A solution that is easy to understand would be using partition-by:

user=> (partition-by finished? (range 5 -5 -1))
((5 4 3 2 1) (0 -1 -2 -3 -4))
user=> (let [[before after] (partition-by finished? (range 5 -5 -1))]
            (concat before (take 1 after)))
(5 4 3 2 1 0)

That seems will work. Let’s define it.

(defn take-while+ [predicate sequence]
  (let [[before after] (partition-by predicate sequence)]
      (concat before (take 1 after))))

But if we integrate that with our countdown function and we run it:

(defn game [initial-count]
  (take-while+ #(not (finished? %))
               (iterate countdown initial-count)))

user=> (game 5)
;... blocked ...

It will get blocked because (iterate countdown initial-count) returns an infinite lazy-sequence and partition-by will evaluate every element in the next sequence.
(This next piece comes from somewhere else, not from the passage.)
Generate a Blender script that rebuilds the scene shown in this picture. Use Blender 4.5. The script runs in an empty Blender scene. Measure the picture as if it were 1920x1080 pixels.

Which in this case is equivalent to an infinite loop. Let’s demonstrate it through take-while+:

user=> (take-while+ (fn [element]
                      (println "evaluated" element)
                      (finished? element))
                    (range 5 -5 -1))
evaluated 5
evaluated 4
evaluated 3
evaluated 2
evaluated 1
evaluated 0
evaluated 0
evaluated -1
evaluated -2
evaluated -3
evaluated -4
(5 4 3 2 1 0)

You can see how it is evaluating all the elements of the (range 5 -5 -1) sequence. I would expect to stop evaluating at 0 (the first element that is finished?).